O casório entre o Chega e o Reconquista não é um imprevisto político, é uma conveniente e simples ocorrência. Irrompe da confluência entre a indignação e a saudade, entre o populismo do alarido e o sebastianismo do regresso. Um e outro revelam a mesma morfologia afetiva: o pavor do presente e a poetização de um passado que nunca aconteceu.
Este enlace, que se anuncia patriótico, é, na verdade, uma
resposta à desagregação de certezas. Quando o mundo se torna variado e plural,
há sempre quem procure resguardo na miragem de uma pureza original, seja ela
religiosa, cultural ou moral. É esse refúgio imaginário que o Reconquista
cavaqueia com o Chega, no sentido de uma ecologia simbólica onde o ódio se
disfarça de virtude e a incultura se apresenta como sapiência popular.

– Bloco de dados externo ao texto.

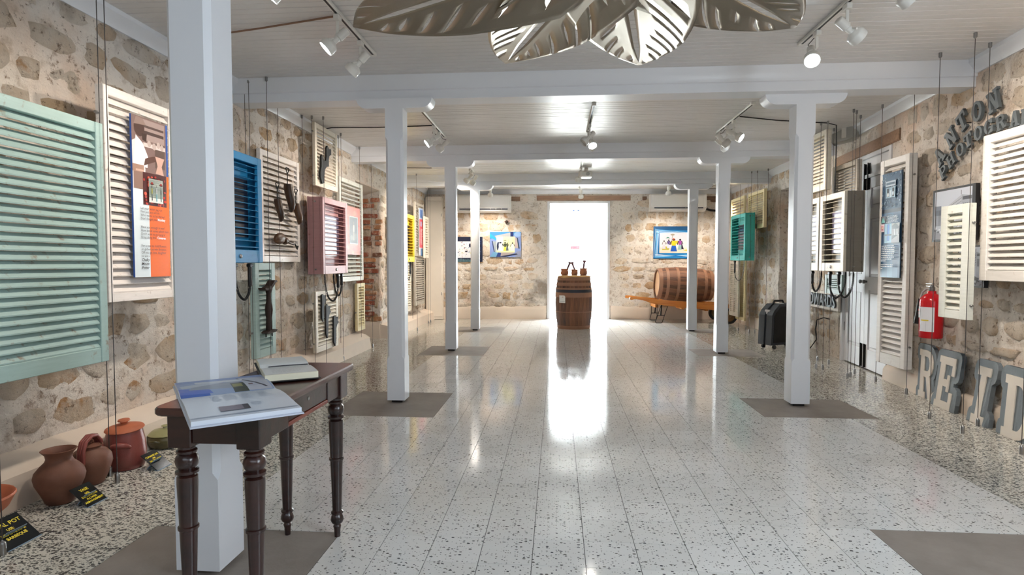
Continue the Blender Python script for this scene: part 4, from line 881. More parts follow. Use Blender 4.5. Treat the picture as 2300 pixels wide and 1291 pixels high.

O íntimo da “reconquista” de que falam não é apenas político,
é sobretudo psicológico pois trata-se de uma tentativa de reconstruir uma
identidade perdida, de devolver à história o que o tempo e a liberdade
inevitavelmente perverteram. Mas, como é claro, aquilo que se pretende
recuperar não é o país, é sim o poder de o escolher. O que está em jogo é,
pois, o açambarque da palavra “Portugal” e da sua exclusividade. Em suma, a
reconquista é apenas o disfarce nobre de uma rendição antiga, melhor dizendo, a
da inteligência ao conforto das certezas.